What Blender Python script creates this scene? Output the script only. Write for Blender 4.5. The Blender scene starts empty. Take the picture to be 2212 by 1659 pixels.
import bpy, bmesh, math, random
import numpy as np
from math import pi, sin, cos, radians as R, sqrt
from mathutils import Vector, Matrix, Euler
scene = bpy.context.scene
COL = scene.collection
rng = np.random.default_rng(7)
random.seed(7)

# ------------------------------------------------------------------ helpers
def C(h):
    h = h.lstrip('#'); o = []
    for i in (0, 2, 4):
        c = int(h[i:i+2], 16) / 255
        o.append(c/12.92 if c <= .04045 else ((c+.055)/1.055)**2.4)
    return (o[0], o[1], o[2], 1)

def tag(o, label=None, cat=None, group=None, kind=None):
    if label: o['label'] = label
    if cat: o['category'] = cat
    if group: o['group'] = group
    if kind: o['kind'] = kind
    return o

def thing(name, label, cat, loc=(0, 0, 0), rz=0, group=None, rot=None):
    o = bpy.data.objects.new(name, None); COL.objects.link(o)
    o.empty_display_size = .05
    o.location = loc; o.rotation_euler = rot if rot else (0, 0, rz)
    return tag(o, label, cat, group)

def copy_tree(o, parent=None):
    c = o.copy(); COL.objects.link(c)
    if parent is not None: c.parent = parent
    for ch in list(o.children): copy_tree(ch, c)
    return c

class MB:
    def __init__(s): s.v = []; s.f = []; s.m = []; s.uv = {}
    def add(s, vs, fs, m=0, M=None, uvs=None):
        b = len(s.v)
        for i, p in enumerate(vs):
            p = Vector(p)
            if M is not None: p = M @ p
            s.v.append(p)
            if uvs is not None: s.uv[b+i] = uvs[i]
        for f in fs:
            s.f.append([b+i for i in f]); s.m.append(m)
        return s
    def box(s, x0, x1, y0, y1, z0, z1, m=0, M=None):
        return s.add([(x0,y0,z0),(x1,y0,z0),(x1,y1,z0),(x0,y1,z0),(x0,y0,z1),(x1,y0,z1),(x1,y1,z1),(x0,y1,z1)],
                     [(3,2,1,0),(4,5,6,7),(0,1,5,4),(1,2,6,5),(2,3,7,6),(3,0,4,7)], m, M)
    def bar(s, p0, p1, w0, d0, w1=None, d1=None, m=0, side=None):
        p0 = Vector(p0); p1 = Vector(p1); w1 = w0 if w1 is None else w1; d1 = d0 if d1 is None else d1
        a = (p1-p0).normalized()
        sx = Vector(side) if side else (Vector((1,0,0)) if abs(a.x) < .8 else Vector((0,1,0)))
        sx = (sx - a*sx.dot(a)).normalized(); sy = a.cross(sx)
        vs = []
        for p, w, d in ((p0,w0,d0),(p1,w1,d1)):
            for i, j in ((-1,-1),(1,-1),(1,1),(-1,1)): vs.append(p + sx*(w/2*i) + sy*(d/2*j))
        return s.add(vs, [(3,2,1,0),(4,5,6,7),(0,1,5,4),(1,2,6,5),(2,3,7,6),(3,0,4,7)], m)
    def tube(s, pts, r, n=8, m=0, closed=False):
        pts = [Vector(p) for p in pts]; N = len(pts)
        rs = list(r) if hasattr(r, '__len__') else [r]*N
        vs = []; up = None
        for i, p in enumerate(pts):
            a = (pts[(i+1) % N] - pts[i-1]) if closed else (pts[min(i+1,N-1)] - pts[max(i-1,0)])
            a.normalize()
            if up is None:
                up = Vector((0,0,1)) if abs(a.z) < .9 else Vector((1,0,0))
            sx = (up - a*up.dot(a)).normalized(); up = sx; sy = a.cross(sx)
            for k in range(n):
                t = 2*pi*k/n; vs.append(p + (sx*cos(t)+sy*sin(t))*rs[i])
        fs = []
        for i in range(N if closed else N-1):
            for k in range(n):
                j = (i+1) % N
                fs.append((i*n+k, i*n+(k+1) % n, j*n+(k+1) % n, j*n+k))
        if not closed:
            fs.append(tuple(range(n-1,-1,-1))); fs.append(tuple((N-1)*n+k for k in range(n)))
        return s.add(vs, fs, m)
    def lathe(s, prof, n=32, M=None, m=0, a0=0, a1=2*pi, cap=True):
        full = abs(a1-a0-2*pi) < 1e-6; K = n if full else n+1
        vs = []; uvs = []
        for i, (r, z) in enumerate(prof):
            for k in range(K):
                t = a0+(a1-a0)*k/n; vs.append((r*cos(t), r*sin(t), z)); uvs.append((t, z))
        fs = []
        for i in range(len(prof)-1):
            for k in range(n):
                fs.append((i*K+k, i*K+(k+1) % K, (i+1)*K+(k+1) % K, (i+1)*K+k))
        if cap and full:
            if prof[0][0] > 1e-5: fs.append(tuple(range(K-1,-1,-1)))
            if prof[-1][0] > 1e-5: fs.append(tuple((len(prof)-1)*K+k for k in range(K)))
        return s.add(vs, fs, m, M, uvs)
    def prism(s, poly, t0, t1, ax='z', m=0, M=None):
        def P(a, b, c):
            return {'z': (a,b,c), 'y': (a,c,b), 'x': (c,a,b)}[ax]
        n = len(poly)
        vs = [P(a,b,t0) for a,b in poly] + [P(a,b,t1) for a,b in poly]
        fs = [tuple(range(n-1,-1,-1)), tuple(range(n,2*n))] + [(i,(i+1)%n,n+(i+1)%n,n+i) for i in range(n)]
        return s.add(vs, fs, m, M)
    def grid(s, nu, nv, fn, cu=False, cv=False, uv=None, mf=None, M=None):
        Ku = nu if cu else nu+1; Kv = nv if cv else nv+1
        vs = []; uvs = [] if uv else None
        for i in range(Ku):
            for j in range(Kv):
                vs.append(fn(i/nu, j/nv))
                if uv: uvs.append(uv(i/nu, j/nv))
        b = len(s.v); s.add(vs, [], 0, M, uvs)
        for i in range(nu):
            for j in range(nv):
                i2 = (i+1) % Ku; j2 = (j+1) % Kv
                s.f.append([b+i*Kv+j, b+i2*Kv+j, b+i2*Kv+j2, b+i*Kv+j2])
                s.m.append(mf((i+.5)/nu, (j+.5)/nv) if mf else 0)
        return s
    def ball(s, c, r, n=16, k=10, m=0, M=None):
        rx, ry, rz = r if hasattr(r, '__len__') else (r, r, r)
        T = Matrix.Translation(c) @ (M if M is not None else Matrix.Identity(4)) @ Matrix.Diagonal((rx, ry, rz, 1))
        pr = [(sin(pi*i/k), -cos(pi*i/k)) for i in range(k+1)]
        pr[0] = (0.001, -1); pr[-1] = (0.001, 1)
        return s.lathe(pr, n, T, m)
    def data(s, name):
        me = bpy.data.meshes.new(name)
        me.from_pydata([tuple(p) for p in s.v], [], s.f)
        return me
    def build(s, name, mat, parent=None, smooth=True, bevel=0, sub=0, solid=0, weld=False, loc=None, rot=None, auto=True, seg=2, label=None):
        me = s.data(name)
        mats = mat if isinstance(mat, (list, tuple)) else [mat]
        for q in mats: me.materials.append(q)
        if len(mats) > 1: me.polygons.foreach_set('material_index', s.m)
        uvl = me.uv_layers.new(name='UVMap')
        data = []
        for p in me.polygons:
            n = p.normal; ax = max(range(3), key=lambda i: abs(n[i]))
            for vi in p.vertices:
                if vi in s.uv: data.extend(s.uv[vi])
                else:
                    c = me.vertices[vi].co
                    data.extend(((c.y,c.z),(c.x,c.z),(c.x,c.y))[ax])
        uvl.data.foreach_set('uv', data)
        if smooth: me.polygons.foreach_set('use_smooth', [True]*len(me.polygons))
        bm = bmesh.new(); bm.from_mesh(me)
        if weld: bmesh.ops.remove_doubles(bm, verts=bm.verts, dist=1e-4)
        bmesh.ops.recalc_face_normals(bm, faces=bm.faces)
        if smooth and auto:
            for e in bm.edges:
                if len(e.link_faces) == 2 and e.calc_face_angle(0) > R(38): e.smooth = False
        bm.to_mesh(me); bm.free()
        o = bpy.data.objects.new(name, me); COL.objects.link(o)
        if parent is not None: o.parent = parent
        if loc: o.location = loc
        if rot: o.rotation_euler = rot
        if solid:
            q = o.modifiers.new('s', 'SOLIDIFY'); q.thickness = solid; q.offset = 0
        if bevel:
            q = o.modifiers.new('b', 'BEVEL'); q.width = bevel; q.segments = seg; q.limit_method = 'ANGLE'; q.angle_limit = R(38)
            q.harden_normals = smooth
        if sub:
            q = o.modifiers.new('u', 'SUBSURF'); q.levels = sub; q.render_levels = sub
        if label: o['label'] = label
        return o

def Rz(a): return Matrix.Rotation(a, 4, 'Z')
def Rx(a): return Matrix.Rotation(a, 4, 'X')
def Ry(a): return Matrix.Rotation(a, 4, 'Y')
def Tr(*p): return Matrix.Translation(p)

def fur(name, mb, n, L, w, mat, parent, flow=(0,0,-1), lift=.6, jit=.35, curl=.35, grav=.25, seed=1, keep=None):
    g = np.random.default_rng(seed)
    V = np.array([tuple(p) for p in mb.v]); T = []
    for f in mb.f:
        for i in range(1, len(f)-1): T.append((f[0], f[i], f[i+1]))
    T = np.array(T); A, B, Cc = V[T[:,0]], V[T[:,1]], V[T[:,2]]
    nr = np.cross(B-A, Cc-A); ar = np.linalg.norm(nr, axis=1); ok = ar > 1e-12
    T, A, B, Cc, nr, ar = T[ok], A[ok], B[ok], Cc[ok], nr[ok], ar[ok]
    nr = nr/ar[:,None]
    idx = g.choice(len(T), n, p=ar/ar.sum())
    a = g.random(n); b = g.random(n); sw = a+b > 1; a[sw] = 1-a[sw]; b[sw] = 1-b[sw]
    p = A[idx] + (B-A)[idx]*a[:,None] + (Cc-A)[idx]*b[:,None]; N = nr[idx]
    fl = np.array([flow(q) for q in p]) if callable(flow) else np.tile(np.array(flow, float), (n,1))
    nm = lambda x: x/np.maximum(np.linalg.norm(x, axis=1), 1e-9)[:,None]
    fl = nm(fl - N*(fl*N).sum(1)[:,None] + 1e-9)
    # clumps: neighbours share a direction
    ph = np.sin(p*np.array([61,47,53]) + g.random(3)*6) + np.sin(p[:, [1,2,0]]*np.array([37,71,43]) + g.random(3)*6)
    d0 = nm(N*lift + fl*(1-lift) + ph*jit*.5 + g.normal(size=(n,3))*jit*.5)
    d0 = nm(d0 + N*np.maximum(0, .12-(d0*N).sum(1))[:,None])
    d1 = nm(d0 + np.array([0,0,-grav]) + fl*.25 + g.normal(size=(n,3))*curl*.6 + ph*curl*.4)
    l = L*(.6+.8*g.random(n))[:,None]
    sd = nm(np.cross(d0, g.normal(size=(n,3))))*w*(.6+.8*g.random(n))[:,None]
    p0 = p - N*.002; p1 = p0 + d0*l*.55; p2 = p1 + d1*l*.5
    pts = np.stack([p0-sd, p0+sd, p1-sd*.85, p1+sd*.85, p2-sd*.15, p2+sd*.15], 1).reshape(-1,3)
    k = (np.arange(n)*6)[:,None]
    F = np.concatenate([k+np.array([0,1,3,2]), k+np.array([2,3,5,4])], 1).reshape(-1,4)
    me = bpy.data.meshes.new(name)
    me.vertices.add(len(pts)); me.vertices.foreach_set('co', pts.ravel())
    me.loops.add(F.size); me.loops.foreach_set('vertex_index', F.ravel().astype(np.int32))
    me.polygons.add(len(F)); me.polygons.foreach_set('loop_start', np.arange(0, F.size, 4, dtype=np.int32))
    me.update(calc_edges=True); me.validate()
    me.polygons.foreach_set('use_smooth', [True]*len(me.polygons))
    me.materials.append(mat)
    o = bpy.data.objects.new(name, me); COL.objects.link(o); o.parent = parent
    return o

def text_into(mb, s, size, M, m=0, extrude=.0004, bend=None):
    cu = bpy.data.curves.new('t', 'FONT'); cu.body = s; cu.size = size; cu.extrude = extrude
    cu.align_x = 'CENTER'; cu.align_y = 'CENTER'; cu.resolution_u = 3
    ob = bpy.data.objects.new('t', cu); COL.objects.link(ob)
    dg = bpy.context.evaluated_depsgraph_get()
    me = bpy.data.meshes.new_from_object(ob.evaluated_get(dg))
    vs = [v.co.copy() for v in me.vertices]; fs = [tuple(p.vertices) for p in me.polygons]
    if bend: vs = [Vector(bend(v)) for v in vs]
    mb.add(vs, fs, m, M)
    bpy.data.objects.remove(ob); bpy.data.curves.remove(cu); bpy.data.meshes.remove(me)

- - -

Goal
List the lines that contain the word "scene".

Completed task
What Blender Python script creates this scene? Output the script only. Write for Blender 4.5. The Blender scene starts empty. Take the picture to be 2212 by 1659 pixels.
scene = bpy.context.scene
COL = scene.collection